EXERCISE: Leave the pictures out and quote every line from the start of the listing to the line with "of the wardrobe'", inclusive.

MATERIAL:
###
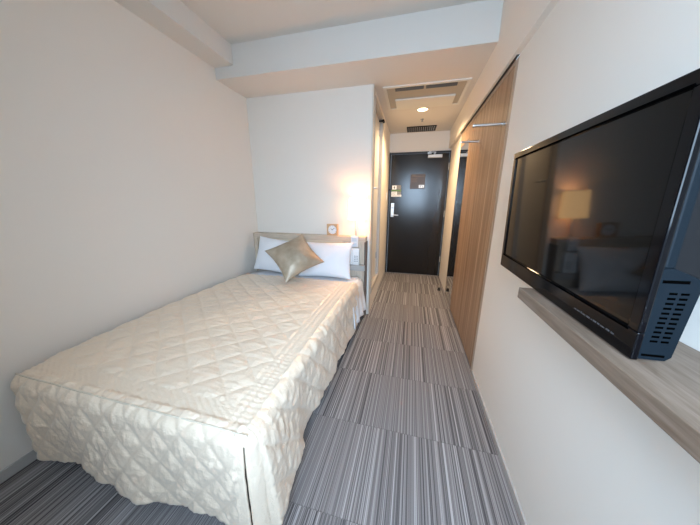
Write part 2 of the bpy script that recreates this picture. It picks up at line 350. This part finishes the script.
# ------------------------------------------------------------------ wardrobe with sliding doors and mirror
wy0, wy1, wz = 1.720, 3.342, 2.018
wd = thing('wardrobe', 'built-in wardrobe with warm striped wood sliding doors beside the hallway', 'wardrobe', (XR+.05, (wy0+wy1)/2, 0))
fr = BM(); box(fr, XR+.0005, XR+.3, wy0, wy0+.045, 0, wz, .001); box(fr, XR+.0005, XR+.3, wy1-.02, wy1, 0, wz, .002); box(fr, XR-.002, XR+.3, wy0+.045, wy1-.02, wz-.025, wz, .002); box(fr, XR+.26, XR+.3, wy0+.045, wy1-.02, 0, wz-.025)
obj('frame', fr, M['wardframe'], wd)
obj('top_track', box(BM(), XR-.014, XR-.0005, wy0, wy1, 2.0185, 2.0215, 0), M['dframe'], wd)
obj('plinth', box(BM(), XR+.01, XR+.25, wy0+.046, wy1-.021, 0.0, .018), M['dframe'], wd)
ds = [(wy0+.047, 2.315), (2.320, 2.850)]
for i, (a, b2) in enumerate(ds):
    dd = obj('sliding_door', box(BM(), XR-.001, XR+.022, a, b2, .02, wz-.028, .002), M['wardwood'], wd)
    y, z = ((1.815, 1.708), (2.40, 1.735))[i]; ln = (.168, .135)[i]
    h = BM(); lathe(h, (XR-.001, y, z), [(.0125, 0), (.0125, -.004), (.009, -.006)], 20, 'X'); tube(h, [(XR-.004, y, z), (XR-ln, y, z)], .0085, 16); lathe(h, (XR-ln-.002, y, z), [(.010, -.005), (.011, 0), (.010, .005)], 16, 'X')
    o = obj('hanging_rod', h, M['steel'], dd, 'auto'); o['label'] = 'short chrome hanging rod'
pn = BM(); box(pn, XR, XR+.022, 2.853, wy1-.022, 1.86, wz-.028, .002)
obj('panel', pn, M['wardwood'], wd)
mr = obj('mirror', box(BM(), XR, XR+.02, 2.856, wy1-.024, .02, 1.855, .001), M['mirror'], wd); mr['label'] = 'tall mirror at the far end of the wardrobe'

# ------------------------------------------------------------------ hallway ceiling fittings
ac = thing('ceiling_air_conditioner', 'large beige ceiling cassette air conditioner over the hallway', 'air conditioner', (.05, 2.86, ZH))
a0, a1, c0, c1 = -.335, .43, 2.565, 3.16
bm = BM()
box(bm, a0, a1, c0, 2.60, ZH-.010, ZH+.03, .004); box(bm, a0, a1, c1-.035, c1, ZH-.010, ZH+.03, .004); box(bm, a0, a0+.03, 2.60, c1-.035, ZH-.010, ZH+.03, .004); box(bm, a1-.03, a1, 2.60, c1-.035, ZH-.010, ZH+.03, .004)
obj('frame', bm, M['ac_light'], ac)
obj('housing', box(BM(), a0+.031, a1-.031, 2.661, c1-.036, ZH-.004, ZH+.08), M['ac'], ac)
obj('slot_void', box(BM(), a0+.031, a1-.031, 2.601, 2.660, ZH+.045, ZH+.06), M['dark'], ac)
for x0, x1 in ((-.225, .035), (.055, .325)):
    lv = BM(); mt = Matrix.Translation((0, 2.640, ZH-.002)) @ Matrix.Rotation(math.radians(-22), 4, 'X') @ Matrix.Translation((0, -2.640, -(ZH-.002)))
    box(lv, x0, x1, 2.628, 2.664, ZH-.005, ZH+.001, .0015, 1, mt); obj('louver', lv, M['ac_dark'], ac)
for q in ((a0+.031, -.226), (.326, a1-.031), (.036, .054)): obj('slot_divider', box(BM(), q[0], q[1], 2.601, 2.660, ZH-.004, ZH+.04), M['ac'], ac)
obj('intake_grille', box(BM(), -.238, .345, 2.86, 3.105, ZH-.020, ZH-.0045, .004), M['ac_light'], ac)

dl = thing('downlight', 'small round lit downlight in the hallway ceiling', 'light', (.047, 3.235, ZH-.01))
lb = BM(); lathe(lb, (.047, 3.235, ZH), [(.066, -.001), (.064, -.006), (.057, -.005), (.055, -.001)], 32, 'Z', False)
obj('trim_ring', lb, M['white_plastic'], dl, 'auto')
lb = BM(); lathe(lb, (.047, 3.235, ZH), [(.0545, -.001), (.053, -.004), (.02, -.006)], 32)
obj('lamp', lb, M['bulb'], dl, 'auto')
ld = bpy.data.lights.new('downlight_beam', 'SPOT'); ld.energy = 46; ld.color = (1.0, .70, .40); ld.spot_size = math.radians(150); ld.spot_blend = .7; ld.shadow_soft_size = .04
lo = bpy.data.objects.new('downlight_beam', ld); COL.objects.link(lo); lo.location = (0, 0, -.02); lo.parent = dl

sp_ = BM(); lathe(sp_, (.055, 3.59, ZH), [(.022, 0), (.022, -.006), (.008, -.010), (.008, -.026), (.014, -.028), (.014, -.031)], 20)
tag(obj('sprinkler_head', sp_, M['grey_plastic'], None, 'auto'), 'tiny dark sprinkler head between downlight and vent', 'sprinkler')
v = thing('ceiling_vent', 'black slatted vent in the hallway ceiling near the entry door', 'vent', (.058, 4.01, ZH))
vb = BM(); x0, x1, y0, y1 = -.145, .262, 3.89, 4.15
for q in ((x0, x1, y0, y0+.014), (x0, x1, y1-.014, y1), (x0, x0+.014, y0+.014, y1-.014), (x1-.014, x1, y0+.014, y1-.014)): box(vb, *q, ZH-.010, ZH-.0005, .002)
obj('frame', vb, M['black_plastic'], v)
obj('backing', box(BM(), x0+.014, x1-.014, y0+.014, y1-.014, ZH-.003, ZH-.0006), M['dark'], v)
for i in range(13):
    x = x0+.030+i*(x1-x0-.06)/12
    s = BM(); mt = Matrix.Translation((x, 0, ZH-.0085)) @ Matrix.Rotation(.6, 4, 'Y') @ Matrix.Translation((-x, 0, -(ZH-.0085)))
    box(s, x-.005, x+.005, y0+.0145, y1-.0145, ZH-.0095, ZH-.008, 0, 1, mt); obj('slat', s, M['grey_plastic'], v)

# ------------------------------------------------------------------ headboard with side niche
hy0, hy1 = 2.385, YB-.001
hd = thing('headboard', 'pale oak headboard unit with a side niche against the back wall', 'headboard', (-1.08, 2.43, 0))
bm = BM(); box(bm, XL+.004, -.437, hy0, hy1, .842, .893, .002)
obj('top_rail', bm, M['headwood'], hd)
obj('side_post', box(BM(), XL+.004, -1.687, hy0, hy1, 0, .841, .002), M['headwood_v'], hd)
obj('side_post', box(BM(), -.682, -.622, hy0+.004, hy1, 0, .841, .002), M['headwood_v'], hd)
obj('panel', box(BM(), -1.686, -.683, hy0+.022, hy1, .12, .841, .002), M['headfab'], hd)
obj('back_panel', box(BM(), -.621, -.446, hy0+.018, hy1, .604, .841, .002), M['headwood_v'], hd)
obj('niche_shelf', box(BM(), -.621, -.434, hy0-.035, hy1, .545, .603, .003), mat('niche_grey', (.42, .40, .38), .5), hd)
obj('lower_panel', box(BM(), -.621, -.446, hy0+.004, hy1, .03, .544, .002), M['headwood_v'], hd)
obj('end_panel', box(BM(), -.445, -.430, hy0-.012, hy1, 0.0, .841, .002), mat('dark_edge', (.13, .10, .085), .5), hd)

# ------------------------------------------------------------------ bed
bed = thing('bed', 'single bed with white sheet under a cream bedspread', 'bed', (-1.08, 1.4, 0))
obj('base', box(BM(), -1.655, -.50, .56, 2.30, .10, .26, .012), M['bedbase'], bed)
obj('mattress', box(BM(), -1.655, -.495, .56, 2.31, .262, .462, .035, 4), M['mattress'], bed, 'auto')
for x in (-1.60, -.56):
    for y in (.64, 2.24): obj('leg', lathe(BM(), (x, y, 0), [(.022, 0), (.030, .10)], 20), M['bedbase'], bed, 'auto')
obj('leg', lathe(BM(), (-.475, 2.330, 0), [(.014, 0), (.014, .20)], 16), M['bedbase'], bed, 'auto')
# sheet: sleeve over the head end, hanging at the right side
bm = BM(); rows = []
prof = []
for i in range(15): prof.append((-1.66 + i*(1.66-.52)/14, .478))
for k in range(1, 7): a = k/6*PI/2; prof.append((-.52+.07*math.sin(a), .478-.07*(1-math.cos(a))))
for k in range(1, 11): prof.append((-.45 + .014*k/10, .408-.028*k))
ny = 40
for j in range(ny+1):
    f = j/ny; row = []
    for i, (x, z) in enumerate(prof):
        y = 1.9 + f*(2.343-1.9) 
        dd = max(0, .40-z)
        xx = x + .012*math.sin(f*19+1)*dd/.25 + .022*f*dd/.25; zz = z + (.012*noise.noise(Vector((x*5, y*5, 0))) if z > .45 else 0)
        row.append(bm.verts.new((xx, y, zz)))
    rows.append(row)
for a, b2 in zip(rows, rows[1:]):
    for i in range(len(prof)-1): bm.faces.new((a[i], a[i+1], b2[i+1], b2[i]))
sh = obj('sheet', bm, M['linen'], bed, True)
sm_ = sh.modifiers.new('thickness', 'SOLIDIFY'); sm_.thickness = .006; sm_.offset = -1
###
REPLY TO THE TASK:
Write part 2 of the bpy script that recreates this picture. It picks up at line 350. This part finishes the script.
# ------------------------------------------------------------------ wardrobe with sliding doors and mirror
wy0, wy1, wz = 1.720, 3.342, 2.018
wd = thing('wardrobe', 'built-in wardrobe with warm striped wood sliding doors beside the hallway', 'wardrobe', (XR+.05, (wy0+wy1)/2, 0))
fr = BM(); box(fr, XR+.0005, XR+.3, wy0, wy0+.045, 0, wz, .001); box(fr, XR+.0005, XR+.3, wy1-.02, wy1, 0, wz, .002); box(fr, XR-.002, XR+.3, wy0+.045, wy1-.02, wz-.025, wz, .002); box(fr, XR+.26, XR+.3, wy0+.045, wy1-.02, 0, wz-.025)
obj('frame', fr, M['wardframe'], wd)
obj('top_track', box(BM(), XR-.014, XR-.0005, wy0, wy1, 2.0185, 2.0215, 0), M['dframe'], wd)
obj('plinth', box(BM(), XR+.01, XR+.25, wy0+.046, wy1-.021, 0.0, .018), M['dframe'], wd)
ds = [(wy0+.047, 2.315), (2.320, 2.850)]
for i, (a, b2) in enumerate(ds):
    dd = obj('sliding_door', box(BM(), XR-.001, XR+.022, a, b2, .02, wz-.028, .002), M['wardwood'], wd)
    y, z = ((1.815, 1.708), (2.40, 1.735))[i]; ln = (.168, .135)[i]
    h = BM(); lathe(h, (XR-.001, y, z), [(.0125, 0), (.0125, -.004), (.009, -.006)], 20, 'X'); tube(h, [(XR-.004, y, z), (XR-ln, y, z)], .0085, 16); lathe(h, (XR-ln-.002, y, z), [(.010, -.005), (.011, 0), (.010, .005)], 16, 'X')
    o = obj('hanging_rod', h, M['steel'], dd, 'auto'); o['label'] = 'short chrome hanging rod'
pn = BM(); box(pn, XR, XR+.022, 2.853, wy1-.022, 1.86, wz-.028, .002)
obj('panel', pn, M['wardwood'], wd)
mr = obj('mirror', box(BM(), XR, XR+.02, 2.856, wy1-.024, .02, 1.855, .001), M['mirror'], wd); mr['label'] = 'tall mirror at the far end of the wardrobe'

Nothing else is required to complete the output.